The Budget - a considered response
OK make that, some of the supporting detail required to make you think you understand just what is going on.
It is all utterly Political - yes a capital "P" - and superficial and the tax impacts are minimal for the average family. Just how the 'average' family will be encouraged to spend by a tiny, little, increase in weekly income when they are drowning in debt is beyond me.
The impact of the fiscal framework decisions - the macro-economic decisions behind the micro-economic farting about - meets with the approval of the financial markets, only because the policy is to release as much money into the economy as quickly as possible, meaning that some firms will be kept afloat by the inevitable flow of money (however irresponsible) into failing enterprises.
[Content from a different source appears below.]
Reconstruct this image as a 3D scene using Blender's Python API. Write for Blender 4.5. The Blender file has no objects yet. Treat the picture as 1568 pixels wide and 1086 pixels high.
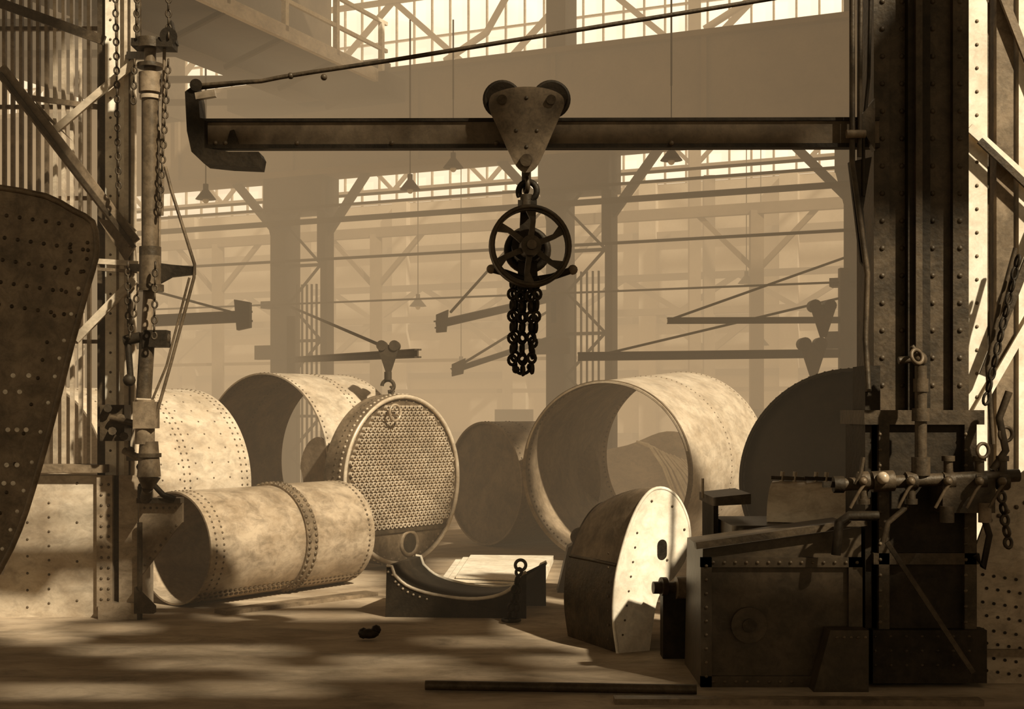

Of course, the long-term prognosis is bad, as the decrease in the rating of the UK debt shows - it has become more expensive for the UK Government to borrow in the markets.
As a Labour Party tool it has been very effective, and heightens the probability of there being a May election from 'possible' to 'highly likely, all other things being equal'.
So how does this play with the winners and losers?
Earning £150,000 plus per annum will cost the taxpayer about £1,200 per annum in additional taxes from 2010. According to The Telegraph, this will be enough to persuade a high-earning young couple to give up their jobs and move to New Zealand. Bollocks.
The top 1% of earners will not walk away because of tax changes - they might if the underlying economy is knackered - because they cannot find jobs that are quite as well paid anywhere else.
The direct tax changes are largely symbolic, and not enough for the largest earners to create new tax avoidance schemes, so they should give a yield around the figures forecast, and A Good Thing too.
However, petrol duty has gone up to compensate for the temporary decrease in VAT, meaning that apart from the impact on motorists, the fishermen and bus operators will have new rates of duty applied, meaning that they will be out of pocket for more, for longer.
1 comment:
I see that MacNeil has criticised the Chancellor over petrol prices -- it is just a pity that he didn't bother to go to the House of Commons on Monday.